--- begin ---
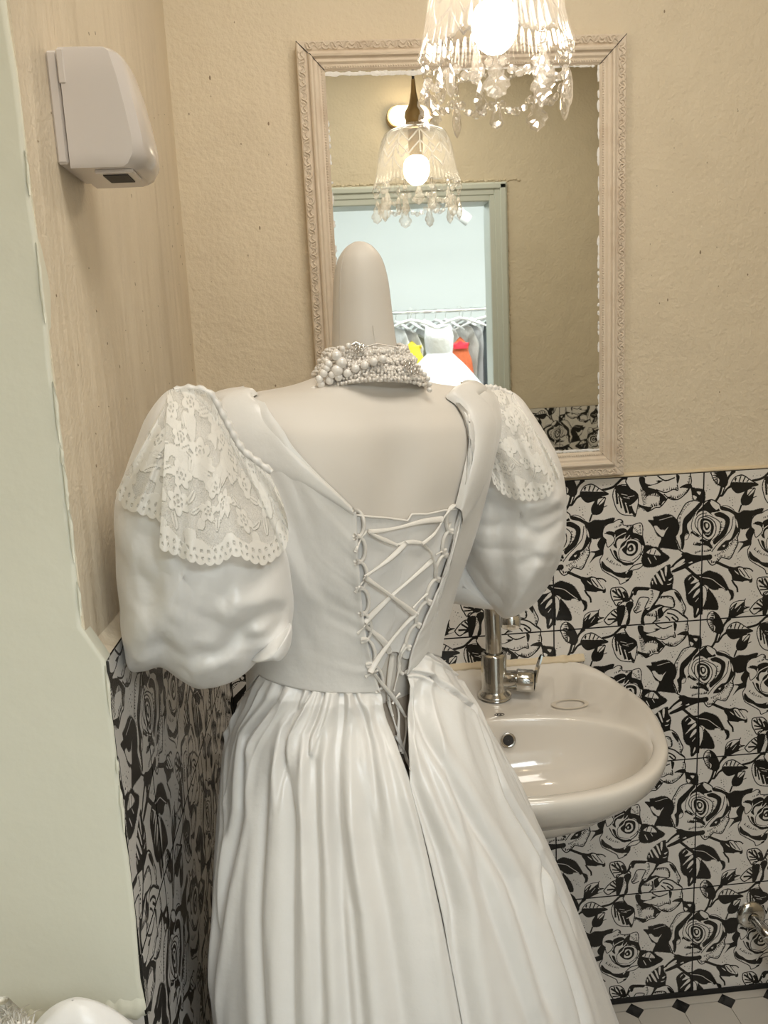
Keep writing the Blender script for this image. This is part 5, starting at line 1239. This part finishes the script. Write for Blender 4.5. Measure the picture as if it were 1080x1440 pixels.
GAR = [(556, 'white', 'white dress on a white hanger at the neck end of the reflected rail', 1.0, .02, 1.15, 0), (572, 'yellow', 'bright yellow garment beside the mannequin neck on the reflected rail', .20, .01, .2, .09), (573, 'pearlgrey', 'grey beaded garment next to the yellow one on the reflected rail', .9, .02, 1.15, .02),
    (584, 'olive', 'olive grey dress between grey and white ones on the reflected rail', .9, .02, 1.15, .05), (596, 'white', 'white dress just left of the big tulle gown on the reflected rail', 1.0, .02, 1.15, 0), (612, 'white', 'white lace dress with broad shoulders above the tulle gown', 1.0, .02, 1.15, 0),
    (626, 'pearlgrey', 'pale grey dress left of the orange garment on the reflected rail', 1.0, .02, 1.15, 0), (638, 'orange', 'orange red garment in the middle of the reflected rail', .26, .02, .25, .08), (650, 'pearlgrey', 'silver grey dress right of the orange garment on the reflected rail', 1.0, .02, 1.15, .0),
    (662, 'white', 'white dress third from the right end of the reflected rail', 1.05, .02, 1.15, 0), (674, 'black', 'black narrow dress near the door frame on the reflected rail', .42, .0, .4, .0), (684, 'white', 'white dress last before the door frame on the reflected rail', 1.05, .02, 1.15, 0)]
for px, col, lab, ln_, wd_, yw, tp_ in GAR: garment(px, col, lab, ln_, wd_, yw, tp_, mats2='red' if col == 'orange' else None, strap=(col in ('orange', 'black', 'yellow')), sw={'orange': .055, 'black': .022, 'yellow': .06}.get(col, .1))
# big tulle gown standing before the rail
YG = -2.75; c0 = beyond(618, 500, YG); c1 = beyond(618, 462, YG); e1 = beyond(690, 545, YG)
tg = thing('tulle_gown', (c0[0], YG, 0), 'full white tulle ball gown with a gathered bodice standing before the reflected rail', 'dress')
b = MB(); A = []
for z, r_ in ((c1[2]+.01, .05), (c1[2], .065), (c1[2]-.05, .075), (c0[2]+.02, .07), (c0[2], .065)): A.append([(c0[0]+r_*math.cos(a), YG+r_*.75*math.sin(a), z+.01*math.cos(2*a)) for a in np.arange(40)*2*math.pi/40])
b.grid(A, cv=True, cap=True); b.obj('bodice', M['g_white'], tg)
b = MB(); A = []
for t in np.linspace(0, 1, 26):
    z = c0[2]*(1-t)+.01; r0 = .065+.13*min(1, t*6)**.8+.42*t; A.append([(c0[0]+r0*math.cos(a)*(1+.05*t*math.sin(a*13+3*math.sin(t*3))+.03*t*math.sin(a*29)), YG+min(1.0, 1.0)*r0*.85*math.sin(a)*(1+.05*t*math.sin(a*13)), z) for a in np.arange(120)*2*math.pi/120])
b.grid(A, cv=True); b.obj('tulle_skirt', M['g_tulle'], tg)

# ---------------------------------------------------------------- white things at the lower left, below the painted wall end
YH = -.95
h1 = at(102, 1407, YH)
hp_ = thing('satin_gown_heap', (h1[0], YH, 0), 'smooth white satin garment standing in a soft peak at the foot of the painted wall', 'garment')
b = MB(); A = []
for t in np.linspace(0, 1, 50)**2.5:
    z = h1[2]*(1-t); r_ = .0005+.21*t**.5+.05*t; A.append([(h1[0]+r_*1.0*math.cos(a)*(1+.04*math.sin(3*a+1)+.03*math.sin(7*a+t*3)), YH+r_*.55*math.sin(a)*(1+.05*math.sin(5*a)), z+.003*math.sin(3*a)*t) for a in np.arange(64)*2*math.pi/64])
b.grid(A, cv=True, cap=True); b.obj('drape', M['satin_cool'], hp_)
YF = -.97; h2 = at(2, 1414, YF)
fg = thing('fringed_lace_garment', (h2[0], YF, 0), 'cream lace garment with a spiky fringe in the lower left corner', 'garment')
b = MB(); A = []
for t in np.linspace(0, 1, 26):
    z = (h2[2]+.004)*(1-t); r_ = .006+.09*t**.5+.05*t; A.append([(h2[0]+r_*math.cos(a), YF+r_*.8*math.sin(a), z+.004*math.sin(5*a)*t) for a in np.arange(48)*2*math.pi/48])
b.grid(A, cv=True, cap=True); b.obj('body', mat('cream_lace_body', (.72, .68, .58), .7, bump=[(120, .004, 5)]), fg)
b = MB(); rnd = random.Random(2)
for k in range(60):
    a = rnd.uniform(math.pi*.9, math.pi*2.3); rr = rnd.uniform(.004, .026); x, y = h2[0]+rr*math.cos(a), YF-abs(rr*.8*math.sin(a)); z = h2[2]-.3*rr; L = rnd.uniform(.003, .009); dx = rnd.uniform(-.006, .012)
    b.tube([(x, y, z-.012), (x+dx*.4, y-.003, z+L*.4), (x+dx, y-.004, z+L)], [.0009, .0006, .0002], 5)
for k in range(26):
    a = rnd.uniform(math.pi, math.pi*2); b.ball((h2[0]+.024*rnd.uniform(-.6, 1)*1, YF-.02*rnd.random()-.01, h2[2]-rnd.uniform(.0, .015)), .0016, 7, 5)
b.obj('fringe', mat('cream_fringe', (.78, .74, .66), .6), fg, kind='stuff')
--- end ---
REQUEST:
Omit every picture, then repeat the remaining data exactly as it appears above.

SOLUTION TO THE PROBLEM:
Keep writing the Blender script for this image. This is part 5, starting at line 1239. This part finishes the script. Write for Blender 4.5. Measure the picture as if it were 1080x1440 pixels.
GAR = [(556, 'white', 'white dress on a white hanger at the neck end of the reflected rail', 1.0, .02, 1.15, 0), (572, 'yellow', 'bright yellow garment beside the mannequin neck on the reflected rail', .20, .01, .2, .09), (573, 'pearlgrey', 'grey beaded garment next to the yellow one on the reflected rail', .9, .02, 1.15, .02),
    (584, 'olive', 'olive grey dress between grey and white ones on the reflected rail', .9, .02, 1.15, .05), (596, 'white', 'white dress just left of the big tulle gown on the reflected rail', 1.0, .02, 1.15, 0), (612, 'white', 'white lace dress with broad shoulders above the tulle gown', 1.0, .02, 1.15, 0),
    (626, 'pearlgrey', 'pale grey dress left of the orange garment on the reflected rail', 1.0, .02, 1.15, 0), (638, 'orange', 'orange red garment in the middle of the reflected rail', .26, .02, .25, .08), (650, 'pearlgrey', 'silver grey dress right of the orange garment on the reflected rail', 1.0, .02, 1.15, .0),
    (662, 'white', 'white dress third from the right end of the reflected rail', 1.05, .02, 1.15, 0), (674, 'black', 'black narrow dress near the door frame on the reflected rail', .42, .0, .4, .0), (684, 'white', 'white dress last before the door frame on the reflected rail', 1.05, .02, 1.15, 0)]
for px, col, lab, ln_, wd_, yw, tp_ in GAR: garment(px, col, lab, ln_, wd_, yw, tp_, mats2='red' if col == 'orange' else None, strap=(col in ('orange', 'black', 'yellow')), sw={'orange': .055, 'black': .022, 'yellow': .06}.get(col, .1))
# big tulle gown standing before the rail
YG = -2.75; c0 = beyond(618, 500, YG); c1 = beyond(618, 462, YG); e1 = beyond(690, 545, YG)
tg = thing('tulle_gown', (c0[0], YG, 0), 'full white tulle ball gown with a gathered bodice standing before the reflected rail', 'dress')
b = MB(); A = []
for z, r_ in ((c1[2]+.01, .05), (c1[2], .065), (c1[2]-.05, .075), (c0[2]+.02, .07), (c0[2], .065)): A.append([(c0[0]+r_*math.cos(a), YG+r_*.75*math.sin(a), z+.01*math.cos(2*a)) for a in np.arange(40)*2*math.pi/40])
b.grid(A, cv=True, cap=True); b.obj('bodice', M['g_white'], tg)
b = MB(); A = []
for t in np.linspace(0, 1, 26):
    z = c0[2]*(1-t)+.01; r0 = .065+.13*min(1, t*6)**.8+.42*t; A.append([(c0[0]+r0*math.cos(a)*(1+.05*t*math.sin(a*13+3*math.sin(t*3))+.03*t*math.sin(a*29)), YG+min(1.0, 1.0)*r0*.85*math.sin(a)*(1+.05*t*math.sin(a*13)), z) for a in np.arange(120)*2*math.pi/120])
b.grid(A, cv=True); b.obj('tulle_skirt', M['g_tulle'], tg)

# ---------------------------------------------------------------- white things at the lower left, below the painted wall end
YH = -.95
h1 = at(102, 1407, YH)
hp_ = thing('satin_gown_heap', (h1[0], YH, 0), 'smooth white satin garment standing in a soft peak at the foot of the painted wall', 'garment')
b = MB(); A = []
for t in np.linspace(0, 1, 50)**2.5:
    z = h1[2]*(1-t); r_ = .0005+.21*t**.5+.05*t; A.append([(h1[0]+r_*1.0*math.cos(a)*(1+.04*math.sin(3*a+1)+.03*math.sin(7*a+t*3)), YH+r_*.55*math.sin(a)*(1+.05*math.sin(5*a)), z+.003*math.sin(3*a)*t) for a in np.arange(64)*2*math.pi/64])
b.grid(A, cv=True, cap=True); b.obj('drape', M['satin_cool'], hp_)
YF = -.97; h2 = at(2, 1414, YF)
fg = thing('fringed_lace_garment', (h2[0], YF, 0), 'cream lace garment with a spiky fringe in the lower left corner', 'garment')
b = MB(); A = []
for t in np.linspace(0, 1, 26):
    z = (h2[2]+.004)*(1-t); r_ = .006+.09*t**.5+.05*t; A.append([(h2[0]+r_*math.cos(a), YF+r_*.8*math.sin(a), z+.004*math.sin(5*a)*t) for a in np.arange(48)*2*math.pi/48])
b.grid(A, cv=True, cap=True); b.obj('body', mat('cream_lace_body', (.72, .68, .58), .7, bump=[(120, .004, 5)]), fg)
b = MB(); rnd = random.Random(2)
for k in range(60):
    a = rnd.uniform(math.pi*.9, math.pi*2.3); rr = rnd.uniform(.004, .026); x, y = h2[0]+rr*math.cos(a), YF-abs(rr*.8*math.sin(a)); z = h2[2]-.3*rr; L = rnd.uniform(.003, .009); dx = rnd.uniform(-.006, .012)
    b.tube([(x, y, z-.012), (x+dx*.4, y-.003, z+L*.4), (x+dx, y-.004, z+L)], [.0009, .0006, .0002], 5)
for k in range(26):
    a = rnd.uniform(math.pi, math.pi*2); b.ball((h2[0]+.024*rnd.uniform(-.6, 1)*1, YF-.02*rnd.random()-.01, h2[2]-rnd.uniform(.0, .015)), .0016, 7, 5)
b.obj('fringe', mat('cream_fringe', (.78, .74, .66), .6), fg, kind='stuff')